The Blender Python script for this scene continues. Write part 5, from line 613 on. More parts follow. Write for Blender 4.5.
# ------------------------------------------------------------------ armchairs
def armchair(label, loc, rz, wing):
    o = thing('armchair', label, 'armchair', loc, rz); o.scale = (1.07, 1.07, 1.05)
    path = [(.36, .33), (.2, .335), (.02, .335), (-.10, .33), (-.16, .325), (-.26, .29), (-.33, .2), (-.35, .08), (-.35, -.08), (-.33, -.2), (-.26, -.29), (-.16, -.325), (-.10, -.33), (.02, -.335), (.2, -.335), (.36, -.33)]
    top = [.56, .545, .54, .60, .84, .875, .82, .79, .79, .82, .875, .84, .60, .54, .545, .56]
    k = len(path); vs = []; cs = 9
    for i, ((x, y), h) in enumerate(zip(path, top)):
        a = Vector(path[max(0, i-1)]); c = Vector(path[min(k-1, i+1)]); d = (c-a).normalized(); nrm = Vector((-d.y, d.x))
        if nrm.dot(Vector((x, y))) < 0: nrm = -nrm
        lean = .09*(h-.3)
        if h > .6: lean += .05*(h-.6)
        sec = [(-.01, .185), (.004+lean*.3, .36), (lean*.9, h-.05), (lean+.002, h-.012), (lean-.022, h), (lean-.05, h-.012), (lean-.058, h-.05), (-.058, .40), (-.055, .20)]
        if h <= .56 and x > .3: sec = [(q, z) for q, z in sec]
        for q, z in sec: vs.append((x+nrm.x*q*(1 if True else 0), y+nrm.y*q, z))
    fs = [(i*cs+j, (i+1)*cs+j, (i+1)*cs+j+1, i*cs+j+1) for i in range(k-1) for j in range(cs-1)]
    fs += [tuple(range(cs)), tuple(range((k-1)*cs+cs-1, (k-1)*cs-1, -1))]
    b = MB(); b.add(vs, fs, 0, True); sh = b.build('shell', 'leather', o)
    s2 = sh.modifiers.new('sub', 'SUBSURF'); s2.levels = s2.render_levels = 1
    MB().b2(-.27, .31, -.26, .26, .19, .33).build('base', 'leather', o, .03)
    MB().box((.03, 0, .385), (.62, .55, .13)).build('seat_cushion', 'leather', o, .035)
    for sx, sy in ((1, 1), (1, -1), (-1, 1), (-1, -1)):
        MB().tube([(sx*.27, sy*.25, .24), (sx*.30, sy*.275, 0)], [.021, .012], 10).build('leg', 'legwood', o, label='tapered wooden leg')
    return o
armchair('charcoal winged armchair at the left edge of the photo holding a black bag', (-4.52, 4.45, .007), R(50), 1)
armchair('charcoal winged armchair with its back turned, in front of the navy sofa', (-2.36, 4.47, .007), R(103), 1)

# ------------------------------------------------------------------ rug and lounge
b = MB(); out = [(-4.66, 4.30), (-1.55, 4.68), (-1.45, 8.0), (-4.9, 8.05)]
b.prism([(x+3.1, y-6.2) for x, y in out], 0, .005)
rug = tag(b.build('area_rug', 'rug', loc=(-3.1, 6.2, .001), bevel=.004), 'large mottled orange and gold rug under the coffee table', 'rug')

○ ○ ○

* _Description of the task_
Restate the whole listing exactly, leaving out nothing.

* _Result_
The Blender Python script for this scene continues. Write part 5, from line 613 on. More parts follow. Write for Blender 4.5.
# ------------------------------------------------------------------ armchairs
def armchair(label, loc, rz, wing):
    o = thing('armchair', label, 'armchair', loc, rz); o.scale = (1.07, 1.07, 1.05)
    path = [(.36, .33), (.2, .335), (.02, .335), (-.10, .33), (-.16, .325), (-.26, .29), (-.33, .2), (-.35, .08), (-.35, -.08), (-.33, -.2), (-.26, -.29), (-.16, -.325), (-.10, -.33), (.02, -.335), (.2, -.335), (.36, -.33)]
    top = [.56, .545, .54, .60, .84, .875, .82, .79, .79, .82, .875, .84, .60, .54, .545, .56]
    k = len(path); vs = []; cs = 9
    for i, ((x, y), h) in enumerate(zip(path, top)):
        a = Vector(path[max(0, i-1)]); c = Vector(path[min(k-1, i+1)]); d = (c-a).normalized(); nrm = Vector((-d.y, d.x))
        if nrm.dot(Vector((x, y))) < 0: nrm = -nrm
        lean = .09*(h-.3)
        if h > .6: lean += .05*(h-.6)
        sec = [(-.01, .185), (.004+lean*.3, .36), (lean*.9, h-.05), (lean+.002, h-.012), (lean-.022, h), (lean-.05, h-.012), (lean-.058, h-.05), (-.058, .40), (-.055, .20)]
        if h <= .56 and x > .3: sec = [(q, z) for q, z in sec]
        for q, z in sec: vs.append((x+nrm.x*q*(1 if True else 0), y+nrm.y*q, z))
    fs = [(i*cs+j, (i+1)*cs+j, (i+1)*cs+j+1, i*cs+j+1) for i in range(k-1) for j in range(cs-1)]
    fs += [tuple(range(cs)), tuple(range((k-1)*cs+cs-1, (k-1)*cs-1, -1))]
    b = MB(); b.add(vs, fs, 0, True); sh = b.build('shell', 'leather', o)
    s2 = sh.modifiers.new('sub', 'SUBSURF'); s2.levels = s2.render_levels = 1
    MB().b2(-.27, .31, -.26, .26, .19, .33).build('base', 'leather', o, .03)
    MB().box((.03, 0, .385), (.62, .55, .13)).build('seat_cushion', 'leather', o, .035)
    for sx, sy in ((1, 1), (1, -1), (-1, 1), (-1, -1)):
        MB().tube([(sx*.27, sy*.25, .24), (sx*.30, sy*.275, 0)], [.021, .012], 10).build('leg', 'legwood', o, label='tapered wooden leg')
    return o
armchair('charcoal winged armchair at the left edge of the photo holding a black bag', (-4.52, 4.45, .007), R(50), 1)
armchair('charcoal winged armchair with its back turned, in front of the navy sofa', (-2.36, 4.47, .007), R(103), 1)

# ------------------------------------------------------------------ rug and lounge
b = MB(); out = [(-4.66, 4.30), (-1.55, 4.68), (-1.45, 8.0), (-4.9, 8.05)]
b.prism([(x+3.1, y-6.2) for x, y in out], 0, .005)
rug = tag(b.build('area_rug', 'rug', loc=(-3.1, 6.2, .001), bevel=.004), 'large mottled orange and gold rug under the coffee table', 'rug')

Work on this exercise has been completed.